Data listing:
■ ■ ■ ■ ■
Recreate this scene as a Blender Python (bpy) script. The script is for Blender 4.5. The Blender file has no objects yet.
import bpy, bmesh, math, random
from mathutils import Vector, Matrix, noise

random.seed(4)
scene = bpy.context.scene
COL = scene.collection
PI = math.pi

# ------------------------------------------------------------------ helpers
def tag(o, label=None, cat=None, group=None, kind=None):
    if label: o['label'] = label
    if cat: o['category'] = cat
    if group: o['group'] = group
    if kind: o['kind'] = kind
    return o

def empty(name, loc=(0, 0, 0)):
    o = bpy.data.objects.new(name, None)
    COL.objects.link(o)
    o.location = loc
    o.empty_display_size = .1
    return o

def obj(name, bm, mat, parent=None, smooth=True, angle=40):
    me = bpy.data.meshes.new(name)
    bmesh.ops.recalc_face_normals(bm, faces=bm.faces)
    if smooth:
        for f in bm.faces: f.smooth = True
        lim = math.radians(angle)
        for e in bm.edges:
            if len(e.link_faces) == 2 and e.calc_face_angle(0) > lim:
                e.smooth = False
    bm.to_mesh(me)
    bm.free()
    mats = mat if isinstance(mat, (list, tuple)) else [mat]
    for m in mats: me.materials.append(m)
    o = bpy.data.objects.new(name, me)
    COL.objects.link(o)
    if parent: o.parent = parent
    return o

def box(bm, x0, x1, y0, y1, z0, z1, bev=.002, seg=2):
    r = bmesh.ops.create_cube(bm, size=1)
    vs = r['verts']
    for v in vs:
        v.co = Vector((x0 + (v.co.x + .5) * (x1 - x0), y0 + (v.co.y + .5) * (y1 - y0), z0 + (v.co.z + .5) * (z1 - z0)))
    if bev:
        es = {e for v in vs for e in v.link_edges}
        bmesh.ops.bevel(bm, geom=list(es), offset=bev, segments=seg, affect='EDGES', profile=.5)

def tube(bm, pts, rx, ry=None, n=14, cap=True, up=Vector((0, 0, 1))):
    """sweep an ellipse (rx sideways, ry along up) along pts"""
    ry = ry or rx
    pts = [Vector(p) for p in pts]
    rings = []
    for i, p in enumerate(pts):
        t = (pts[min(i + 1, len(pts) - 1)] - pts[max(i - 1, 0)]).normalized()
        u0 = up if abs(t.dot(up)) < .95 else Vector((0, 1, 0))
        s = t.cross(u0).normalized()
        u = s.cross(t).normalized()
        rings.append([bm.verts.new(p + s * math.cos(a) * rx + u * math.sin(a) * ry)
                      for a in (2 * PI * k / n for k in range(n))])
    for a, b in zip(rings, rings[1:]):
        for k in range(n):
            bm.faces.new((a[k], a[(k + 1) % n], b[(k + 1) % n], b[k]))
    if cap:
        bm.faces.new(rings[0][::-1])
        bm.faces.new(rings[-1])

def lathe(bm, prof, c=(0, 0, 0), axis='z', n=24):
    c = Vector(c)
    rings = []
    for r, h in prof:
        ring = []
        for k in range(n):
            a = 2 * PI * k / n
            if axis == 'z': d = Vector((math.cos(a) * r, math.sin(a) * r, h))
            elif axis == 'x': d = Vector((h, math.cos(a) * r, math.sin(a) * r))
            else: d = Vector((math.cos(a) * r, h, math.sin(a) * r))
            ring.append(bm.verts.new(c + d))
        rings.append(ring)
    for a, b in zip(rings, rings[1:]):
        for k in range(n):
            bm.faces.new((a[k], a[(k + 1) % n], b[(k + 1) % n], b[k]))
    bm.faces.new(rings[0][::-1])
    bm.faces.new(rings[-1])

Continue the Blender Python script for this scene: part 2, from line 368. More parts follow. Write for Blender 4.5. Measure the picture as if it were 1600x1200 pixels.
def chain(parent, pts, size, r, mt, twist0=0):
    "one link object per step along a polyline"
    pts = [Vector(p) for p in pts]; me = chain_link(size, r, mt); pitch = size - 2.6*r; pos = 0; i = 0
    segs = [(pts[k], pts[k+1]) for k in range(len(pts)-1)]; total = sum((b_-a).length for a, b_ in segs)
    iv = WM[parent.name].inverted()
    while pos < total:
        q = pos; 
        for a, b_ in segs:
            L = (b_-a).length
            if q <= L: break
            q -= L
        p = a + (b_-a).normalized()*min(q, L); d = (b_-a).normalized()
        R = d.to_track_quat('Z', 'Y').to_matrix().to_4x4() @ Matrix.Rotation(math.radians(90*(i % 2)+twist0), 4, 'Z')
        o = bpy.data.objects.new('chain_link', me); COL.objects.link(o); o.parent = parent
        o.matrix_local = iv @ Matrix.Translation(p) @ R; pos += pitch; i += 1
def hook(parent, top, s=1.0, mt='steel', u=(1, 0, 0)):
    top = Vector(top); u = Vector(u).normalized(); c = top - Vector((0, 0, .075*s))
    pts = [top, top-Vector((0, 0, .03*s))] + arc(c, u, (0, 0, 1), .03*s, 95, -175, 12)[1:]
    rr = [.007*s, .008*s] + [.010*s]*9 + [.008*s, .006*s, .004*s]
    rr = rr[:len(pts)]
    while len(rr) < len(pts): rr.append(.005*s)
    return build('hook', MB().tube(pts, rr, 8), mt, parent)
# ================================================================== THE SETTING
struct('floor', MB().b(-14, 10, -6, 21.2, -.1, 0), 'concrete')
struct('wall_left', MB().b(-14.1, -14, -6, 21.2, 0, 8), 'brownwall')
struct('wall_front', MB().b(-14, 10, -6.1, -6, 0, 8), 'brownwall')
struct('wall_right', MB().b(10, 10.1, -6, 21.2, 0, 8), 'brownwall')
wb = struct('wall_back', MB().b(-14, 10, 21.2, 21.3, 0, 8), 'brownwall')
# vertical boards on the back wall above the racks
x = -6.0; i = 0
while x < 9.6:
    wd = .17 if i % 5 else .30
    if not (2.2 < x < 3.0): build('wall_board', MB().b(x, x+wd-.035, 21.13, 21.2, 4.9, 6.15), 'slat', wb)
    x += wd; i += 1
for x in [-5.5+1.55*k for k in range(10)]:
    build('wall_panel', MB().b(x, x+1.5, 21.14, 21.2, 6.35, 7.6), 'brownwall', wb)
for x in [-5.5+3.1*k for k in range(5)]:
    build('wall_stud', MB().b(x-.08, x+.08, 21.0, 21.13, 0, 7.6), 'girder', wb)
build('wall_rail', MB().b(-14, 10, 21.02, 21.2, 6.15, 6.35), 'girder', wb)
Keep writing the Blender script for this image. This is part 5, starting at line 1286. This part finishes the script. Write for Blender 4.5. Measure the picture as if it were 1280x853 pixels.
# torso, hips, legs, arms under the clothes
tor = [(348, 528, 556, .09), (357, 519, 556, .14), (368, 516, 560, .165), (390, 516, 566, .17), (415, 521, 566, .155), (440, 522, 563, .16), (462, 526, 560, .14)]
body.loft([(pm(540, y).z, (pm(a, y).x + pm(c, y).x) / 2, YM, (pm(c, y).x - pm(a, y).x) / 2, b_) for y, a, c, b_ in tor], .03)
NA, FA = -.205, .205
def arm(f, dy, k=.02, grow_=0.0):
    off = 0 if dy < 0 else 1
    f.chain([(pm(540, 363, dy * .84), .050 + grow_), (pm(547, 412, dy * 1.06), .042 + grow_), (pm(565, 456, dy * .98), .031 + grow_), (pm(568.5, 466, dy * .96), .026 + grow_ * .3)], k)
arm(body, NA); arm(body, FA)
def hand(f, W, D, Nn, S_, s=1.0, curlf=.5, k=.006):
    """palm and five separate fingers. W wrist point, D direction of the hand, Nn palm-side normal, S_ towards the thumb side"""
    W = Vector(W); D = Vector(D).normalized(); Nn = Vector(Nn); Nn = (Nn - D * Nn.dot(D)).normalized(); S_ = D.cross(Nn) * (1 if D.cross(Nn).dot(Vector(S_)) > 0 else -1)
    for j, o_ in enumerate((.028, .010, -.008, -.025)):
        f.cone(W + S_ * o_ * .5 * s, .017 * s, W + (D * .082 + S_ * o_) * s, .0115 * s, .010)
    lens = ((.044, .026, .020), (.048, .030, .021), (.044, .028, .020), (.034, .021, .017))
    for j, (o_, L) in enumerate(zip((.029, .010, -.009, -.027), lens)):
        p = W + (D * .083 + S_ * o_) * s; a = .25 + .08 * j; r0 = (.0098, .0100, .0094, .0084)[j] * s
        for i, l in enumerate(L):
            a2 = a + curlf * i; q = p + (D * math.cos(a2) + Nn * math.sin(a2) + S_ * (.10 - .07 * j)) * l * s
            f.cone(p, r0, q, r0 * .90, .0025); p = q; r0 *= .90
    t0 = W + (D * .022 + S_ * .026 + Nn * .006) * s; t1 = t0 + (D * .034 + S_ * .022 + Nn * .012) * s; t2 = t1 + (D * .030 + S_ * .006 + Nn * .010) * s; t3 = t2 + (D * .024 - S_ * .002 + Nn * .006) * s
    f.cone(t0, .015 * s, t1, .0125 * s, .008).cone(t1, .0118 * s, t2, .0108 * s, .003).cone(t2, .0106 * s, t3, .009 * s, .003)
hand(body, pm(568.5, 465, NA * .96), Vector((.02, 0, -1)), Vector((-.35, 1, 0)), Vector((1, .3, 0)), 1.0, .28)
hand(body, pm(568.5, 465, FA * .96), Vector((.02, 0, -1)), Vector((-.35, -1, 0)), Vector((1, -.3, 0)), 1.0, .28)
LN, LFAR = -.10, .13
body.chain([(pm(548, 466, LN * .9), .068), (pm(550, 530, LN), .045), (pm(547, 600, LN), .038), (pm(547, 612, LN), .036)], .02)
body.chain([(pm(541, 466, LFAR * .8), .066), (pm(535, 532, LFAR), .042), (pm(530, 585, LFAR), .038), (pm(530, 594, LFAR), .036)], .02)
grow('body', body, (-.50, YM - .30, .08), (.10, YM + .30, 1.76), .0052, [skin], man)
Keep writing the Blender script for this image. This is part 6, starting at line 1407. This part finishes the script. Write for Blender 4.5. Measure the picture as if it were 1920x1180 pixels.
■ ■ ■ ■ ■
**Problem requirements:** Pull out all lines containing the word "finishes" from the entries above.

**Task result:**
Keep writing the Blender script for this image. This is part 5, starting at line 1286. This part finishes the script. Write for Blender 4.5. Measure the picture as if it were 1280x853 pixels.
Keep writing the Blender script for this image. This is part 6, starting at line 1407. This part finishes the script. Write for Blender 4.5. Measure the picture as if it were 1920x1180 pixels.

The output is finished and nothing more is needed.